I'm not sure Malone was called Malone when my grandmother lived in Kentucky. It is another small community lying outside of West Liberty. The census does not call it Malone until 1940, and only about 15 families were enumerated in that district in that year. Since my grandmother corresponded with Mearl McGuire, who lived in Malone, she may have used that name on her map because it corresponded to the area where the McGuires had lived when she was young. She lists five families there: the Walshes, DeBords, McGuires, Wells, and Bays.
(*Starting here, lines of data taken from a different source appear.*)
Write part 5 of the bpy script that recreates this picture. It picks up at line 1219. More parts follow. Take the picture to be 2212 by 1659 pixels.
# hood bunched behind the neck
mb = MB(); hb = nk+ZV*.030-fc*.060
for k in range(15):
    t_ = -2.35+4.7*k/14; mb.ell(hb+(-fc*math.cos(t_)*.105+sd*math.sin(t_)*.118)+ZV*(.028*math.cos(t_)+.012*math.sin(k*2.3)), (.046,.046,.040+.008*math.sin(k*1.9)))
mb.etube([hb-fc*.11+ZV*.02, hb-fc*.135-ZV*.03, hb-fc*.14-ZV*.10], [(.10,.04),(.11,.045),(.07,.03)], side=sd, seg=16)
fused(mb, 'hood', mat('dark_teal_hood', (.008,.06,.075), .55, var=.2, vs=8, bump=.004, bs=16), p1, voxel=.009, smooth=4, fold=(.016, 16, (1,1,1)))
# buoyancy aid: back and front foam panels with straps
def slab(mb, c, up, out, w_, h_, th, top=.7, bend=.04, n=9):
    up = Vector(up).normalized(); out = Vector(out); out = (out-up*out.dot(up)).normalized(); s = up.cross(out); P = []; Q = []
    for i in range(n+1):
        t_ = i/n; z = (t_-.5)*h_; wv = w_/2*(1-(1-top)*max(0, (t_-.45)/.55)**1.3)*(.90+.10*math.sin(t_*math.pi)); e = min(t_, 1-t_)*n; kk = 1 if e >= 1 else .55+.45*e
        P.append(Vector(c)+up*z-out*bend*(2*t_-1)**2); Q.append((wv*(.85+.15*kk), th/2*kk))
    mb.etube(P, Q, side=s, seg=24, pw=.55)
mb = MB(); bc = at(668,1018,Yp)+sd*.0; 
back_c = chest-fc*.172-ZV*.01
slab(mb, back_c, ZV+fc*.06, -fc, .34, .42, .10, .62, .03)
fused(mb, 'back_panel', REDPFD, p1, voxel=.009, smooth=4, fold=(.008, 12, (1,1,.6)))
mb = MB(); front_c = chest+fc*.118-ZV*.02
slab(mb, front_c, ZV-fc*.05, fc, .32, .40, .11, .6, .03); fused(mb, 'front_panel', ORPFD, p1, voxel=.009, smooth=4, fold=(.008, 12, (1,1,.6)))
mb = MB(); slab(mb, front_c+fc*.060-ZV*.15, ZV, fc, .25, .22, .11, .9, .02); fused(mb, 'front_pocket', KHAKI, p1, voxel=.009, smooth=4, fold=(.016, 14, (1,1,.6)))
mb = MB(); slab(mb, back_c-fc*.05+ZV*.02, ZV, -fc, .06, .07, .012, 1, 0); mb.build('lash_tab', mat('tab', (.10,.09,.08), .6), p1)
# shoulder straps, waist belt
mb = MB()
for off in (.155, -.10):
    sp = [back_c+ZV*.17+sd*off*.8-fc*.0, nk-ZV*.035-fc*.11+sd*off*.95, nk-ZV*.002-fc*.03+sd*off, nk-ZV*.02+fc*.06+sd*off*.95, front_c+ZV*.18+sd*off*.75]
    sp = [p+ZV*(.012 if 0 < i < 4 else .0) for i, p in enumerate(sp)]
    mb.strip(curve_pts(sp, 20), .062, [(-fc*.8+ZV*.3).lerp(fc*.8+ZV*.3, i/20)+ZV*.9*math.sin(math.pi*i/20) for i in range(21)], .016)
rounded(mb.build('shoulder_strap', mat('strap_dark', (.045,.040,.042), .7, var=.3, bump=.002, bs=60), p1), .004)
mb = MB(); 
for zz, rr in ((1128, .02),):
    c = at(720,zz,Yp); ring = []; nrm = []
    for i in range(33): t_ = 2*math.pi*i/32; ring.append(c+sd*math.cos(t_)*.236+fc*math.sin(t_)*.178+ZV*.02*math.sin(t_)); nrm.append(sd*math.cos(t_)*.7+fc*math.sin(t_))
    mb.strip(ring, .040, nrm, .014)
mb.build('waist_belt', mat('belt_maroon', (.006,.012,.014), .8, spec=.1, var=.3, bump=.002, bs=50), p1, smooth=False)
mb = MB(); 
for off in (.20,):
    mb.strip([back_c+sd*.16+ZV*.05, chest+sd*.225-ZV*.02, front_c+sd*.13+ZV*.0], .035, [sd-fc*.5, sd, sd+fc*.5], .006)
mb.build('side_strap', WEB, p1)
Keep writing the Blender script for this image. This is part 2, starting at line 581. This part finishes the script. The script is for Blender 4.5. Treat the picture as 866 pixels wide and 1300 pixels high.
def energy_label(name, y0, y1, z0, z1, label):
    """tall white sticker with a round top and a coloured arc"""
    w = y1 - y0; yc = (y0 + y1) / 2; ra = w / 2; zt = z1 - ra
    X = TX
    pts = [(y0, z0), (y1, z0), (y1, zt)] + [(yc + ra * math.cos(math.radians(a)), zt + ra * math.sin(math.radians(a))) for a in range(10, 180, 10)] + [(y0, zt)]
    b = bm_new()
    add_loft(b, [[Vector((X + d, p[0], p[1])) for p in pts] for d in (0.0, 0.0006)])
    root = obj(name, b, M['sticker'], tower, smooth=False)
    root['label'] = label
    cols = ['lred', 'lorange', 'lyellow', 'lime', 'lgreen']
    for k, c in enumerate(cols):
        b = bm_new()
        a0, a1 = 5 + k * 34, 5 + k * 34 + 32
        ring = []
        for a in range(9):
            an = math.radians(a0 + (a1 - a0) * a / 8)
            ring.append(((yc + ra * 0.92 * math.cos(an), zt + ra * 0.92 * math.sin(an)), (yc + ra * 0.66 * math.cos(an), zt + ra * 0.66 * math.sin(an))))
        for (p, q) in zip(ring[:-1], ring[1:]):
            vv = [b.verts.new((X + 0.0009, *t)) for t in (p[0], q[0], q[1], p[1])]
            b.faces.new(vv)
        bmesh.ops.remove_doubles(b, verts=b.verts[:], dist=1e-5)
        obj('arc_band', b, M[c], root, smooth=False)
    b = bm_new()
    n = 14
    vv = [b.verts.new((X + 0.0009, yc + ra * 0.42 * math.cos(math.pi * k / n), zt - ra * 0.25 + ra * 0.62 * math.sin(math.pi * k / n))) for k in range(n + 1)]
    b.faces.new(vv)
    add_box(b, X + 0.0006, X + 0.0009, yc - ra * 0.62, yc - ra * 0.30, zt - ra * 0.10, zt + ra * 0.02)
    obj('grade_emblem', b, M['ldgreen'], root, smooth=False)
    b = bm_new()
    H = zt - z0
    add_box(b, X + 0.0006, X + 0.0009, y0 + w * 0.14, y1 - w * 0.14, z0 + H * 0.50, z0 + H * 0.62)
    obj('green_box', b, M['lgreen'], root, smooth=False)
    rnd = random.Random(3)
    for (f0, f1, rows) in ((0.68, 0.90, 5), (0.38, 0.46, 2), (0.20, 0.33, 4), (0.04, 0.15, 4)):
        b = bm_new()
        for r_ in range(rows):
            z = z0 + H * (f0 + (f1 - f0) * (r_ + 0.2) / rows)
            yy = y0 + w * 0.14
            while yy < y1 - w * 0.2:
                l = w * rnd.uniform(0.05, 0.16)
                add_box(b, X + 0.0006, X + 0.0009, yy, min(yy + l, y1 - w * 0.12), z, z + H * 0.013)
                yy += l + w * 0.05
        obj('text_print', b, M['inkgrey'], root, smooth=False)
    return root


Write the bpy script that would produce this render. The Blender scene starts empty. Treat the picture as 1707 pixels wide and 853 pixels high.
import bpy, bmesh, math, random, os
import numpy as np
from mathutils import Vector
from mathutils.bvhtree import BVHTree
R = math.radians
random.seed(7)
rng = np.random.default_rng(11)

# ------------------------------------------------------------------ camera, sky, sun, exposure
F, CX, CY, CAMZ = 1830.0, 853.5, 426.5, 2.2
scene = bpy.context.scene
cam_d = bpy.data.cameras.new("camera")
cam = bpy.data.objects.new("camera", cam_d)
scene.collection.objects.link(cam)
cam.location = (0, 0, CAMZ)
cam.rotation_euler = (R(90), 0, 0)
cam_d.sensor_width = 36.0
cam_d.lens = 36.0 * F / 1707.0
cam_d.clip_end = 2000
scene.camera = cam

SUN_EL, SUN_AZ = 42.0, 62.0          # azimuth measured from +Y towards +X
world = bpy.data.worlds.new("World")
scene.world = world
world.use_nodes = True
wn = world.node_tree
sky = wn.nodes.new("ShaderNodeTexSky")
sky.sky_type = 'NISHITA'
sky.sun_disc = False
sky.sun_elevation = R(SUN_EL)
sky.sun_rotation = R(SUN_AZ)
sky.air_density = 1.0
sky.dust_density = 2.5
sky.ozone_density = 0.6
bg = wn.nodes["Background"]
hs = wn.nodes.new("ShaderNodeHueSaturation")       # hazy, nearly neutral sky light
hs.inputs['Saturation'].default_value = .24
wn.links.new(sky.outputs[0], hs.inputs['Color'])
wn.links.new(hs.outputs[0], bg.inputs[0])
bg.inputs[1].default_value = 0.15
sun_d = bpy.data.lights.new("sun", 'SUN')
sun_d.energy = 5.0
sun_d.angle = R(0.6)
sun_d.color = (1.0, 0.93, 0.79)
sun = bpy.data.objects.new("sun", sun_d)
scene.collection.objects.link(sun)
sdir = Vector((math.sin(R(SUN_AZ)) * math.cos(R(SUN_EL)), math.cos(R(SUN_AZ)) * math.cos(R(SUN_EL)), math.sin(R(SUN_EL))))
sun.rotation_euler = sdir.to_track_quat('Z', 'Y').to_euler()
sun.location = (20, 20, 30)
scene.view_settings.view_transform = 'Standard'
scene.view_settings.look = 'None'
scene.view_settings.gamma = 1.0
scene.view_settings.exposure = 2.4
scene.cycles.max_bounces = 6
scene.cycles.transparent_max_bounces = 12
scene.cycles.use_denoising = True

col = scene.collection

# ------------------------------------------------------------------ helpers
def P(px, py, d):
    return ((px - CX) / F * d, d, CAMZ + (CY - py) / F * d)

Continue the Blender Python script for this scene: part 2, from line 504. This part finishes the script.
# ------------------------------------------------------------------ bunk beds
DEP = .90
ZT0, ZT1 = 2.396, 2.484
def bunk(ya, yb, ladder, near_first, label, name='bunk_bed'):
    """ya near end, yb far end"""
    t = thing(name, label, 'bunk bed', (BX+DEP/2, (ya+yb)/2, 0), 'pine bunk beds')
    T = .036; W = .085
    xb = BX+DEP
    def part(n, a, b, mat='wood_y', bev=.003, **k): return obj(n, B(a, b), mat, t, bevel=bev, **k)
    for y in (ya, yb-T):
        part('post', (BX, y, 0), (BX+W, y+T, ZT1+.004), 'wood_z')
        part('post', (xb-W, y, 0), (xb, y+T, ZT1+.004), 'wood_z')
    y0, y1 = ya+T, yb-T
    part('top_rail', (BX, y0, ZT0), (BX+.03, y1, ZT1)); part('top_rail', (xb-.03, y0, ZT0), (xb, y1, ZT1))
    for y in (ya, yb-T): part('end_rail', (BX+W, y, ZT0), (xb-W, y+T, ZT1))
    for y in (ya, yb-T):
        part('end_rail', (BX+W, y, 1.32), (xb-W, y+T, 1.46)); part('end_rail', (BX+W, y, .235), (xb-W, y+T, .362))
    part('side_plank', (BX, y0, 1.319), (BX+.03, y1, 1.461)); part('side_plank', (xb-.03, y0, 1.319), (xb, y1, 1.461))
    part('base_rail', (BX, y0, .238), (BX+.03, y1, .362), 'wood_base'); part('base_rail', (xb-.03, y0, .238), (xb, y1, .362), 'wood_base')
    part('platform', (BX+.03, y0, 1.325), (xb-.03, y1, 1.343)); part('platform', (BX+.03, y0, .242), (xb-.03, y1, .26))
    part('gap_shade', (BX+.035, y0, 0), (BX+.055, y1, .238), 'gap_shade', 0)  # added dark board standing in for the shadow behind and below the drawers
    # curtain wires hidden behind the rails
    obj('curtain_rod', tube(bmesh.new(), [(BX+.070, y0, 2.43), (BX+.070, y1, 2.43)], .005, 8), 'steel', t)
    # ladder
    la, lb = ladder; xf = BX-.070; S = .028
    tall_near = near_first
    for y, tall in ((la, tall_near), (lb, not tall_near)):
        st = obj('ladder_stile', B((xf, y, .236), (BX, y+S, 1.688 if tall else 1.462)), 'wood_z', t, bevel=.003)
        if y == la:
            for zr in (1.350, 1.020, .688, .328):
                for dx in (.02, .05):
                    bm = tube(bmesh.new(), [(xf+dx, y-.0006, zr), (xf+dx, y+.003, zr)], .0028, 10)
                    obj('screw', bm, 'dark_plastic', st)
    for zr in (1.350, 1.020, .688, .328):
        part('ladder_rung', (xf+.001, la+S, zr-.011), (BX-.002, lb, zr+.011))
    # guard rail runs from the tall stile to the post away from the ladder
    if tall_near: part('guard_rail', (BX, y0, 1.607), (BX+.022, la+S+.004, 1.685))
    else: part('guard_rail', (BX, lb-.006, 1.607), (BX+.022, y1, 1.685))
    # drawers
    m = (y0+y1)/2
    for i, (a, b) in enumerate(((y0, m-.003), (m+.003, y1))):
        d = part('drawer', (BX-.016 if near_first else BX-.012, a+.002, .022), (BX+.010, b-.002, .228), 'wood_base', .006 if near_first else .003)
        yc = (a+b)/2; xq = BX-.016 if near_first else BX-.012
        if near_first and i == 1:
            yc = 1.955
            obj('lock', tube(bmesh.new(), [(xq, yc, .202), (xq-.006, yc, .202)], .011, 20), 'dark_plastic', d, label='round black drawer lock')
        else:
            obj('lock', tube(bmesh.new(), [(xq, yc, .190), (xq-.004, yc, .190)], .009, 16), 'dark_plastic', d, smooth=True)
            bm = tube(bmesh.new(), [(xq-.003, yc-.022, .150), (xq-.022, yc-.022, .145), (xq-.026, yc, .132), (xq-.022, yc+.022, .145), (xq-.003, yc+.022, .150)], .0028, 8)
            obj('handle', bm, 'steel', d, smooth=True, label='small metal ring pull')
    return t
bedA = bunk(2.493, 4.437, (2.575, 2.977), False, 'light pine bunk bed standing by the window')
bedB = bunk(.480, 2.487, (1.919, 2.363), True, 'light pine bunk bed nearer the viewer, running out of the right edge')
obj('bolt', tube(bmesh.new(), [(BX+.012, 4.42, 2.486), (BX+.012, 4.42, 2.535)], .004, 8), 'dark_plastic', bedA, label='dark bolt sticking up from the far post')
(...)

In 1900 the John Debord family was enumerated in the same district with the families above: Morgan County, River, District 0074. John Debord (spelled in various censuses as Deborde, DeBorde, Deboard, Debard, etc.) was married to Calah Wells. Calah was the sister of Nancy Wells, who was married to William H. Castle (Nan and Will), but that is not her only connection to my grandmother's family. The father and mother of Nancy and Calah were James Wells and his wife Carrie Ann Day. Carrie Ann was the sister of Andrew Jackson Day who was the grandfather of my great-grandmother, Sarah Florida Day, wife of George Turner Castle. Whew! Is that convoluted enough for you??

I haven't figured out how or if the Walshes were related to the Castles, but they did live in the same area as the Debord and Wells families. In fact, according to Findagrave, John Walsh and his wife Mary, James Wells and his wife Carrie Ann Day, and John DeBorde and his wife Calah Wells are all buried in the DeBorde Cemetery in (wait for it) Malone

The Bays families in Malone were no doubt descended from the brothers of Anna Bays Sargent Haney. My grandmother would probably have known the degree of relationship, but the Bays families in 1900 were too far downstream for me to determine how they were related to Anna.

Caney, Stacy Fork, and Malone are all described by Wikipedia as lying along Highway 191 south of West Liberty, so if you want to read my grandmother's map oriented properly, West Liberty would be rotated to the top of the map.

If you compare my grandmother's map to this 1999 map of Morgan County, it might not match perfectly, but you can sure get an idea of these little communities in relation to each other. Traveling south on 191 from West Liberty, you might first see these little "branches," DeBoard Branch, Castle Branch, and Haney Branch. Just before DeBoard Branch to the east is the community of Malone. Look west between the Castle and Haney Branches and you will see Panama. Just south of Haney Branch on Hwy. 844 you will see Stacy Fork. To the east of Stacy Fork is the Walnut Grove Church. Further south on 191 are Caney and Cannel City.

Some of these families had known each other forever. On this one page of the 1870 census, long before my grandmother was born in 1897, I found these names on Page 1 of the Morgan County, Caney, enumeration: Anna (Bays) Haney, Goldman Castle (and wife Rachel, daughter of Anna), Alex Whiteaker, and John Haney (father of Jerial, grandfather of Geneva Haney Alexander). No wonder they stayed in my grandmother's thoughts for 80 years.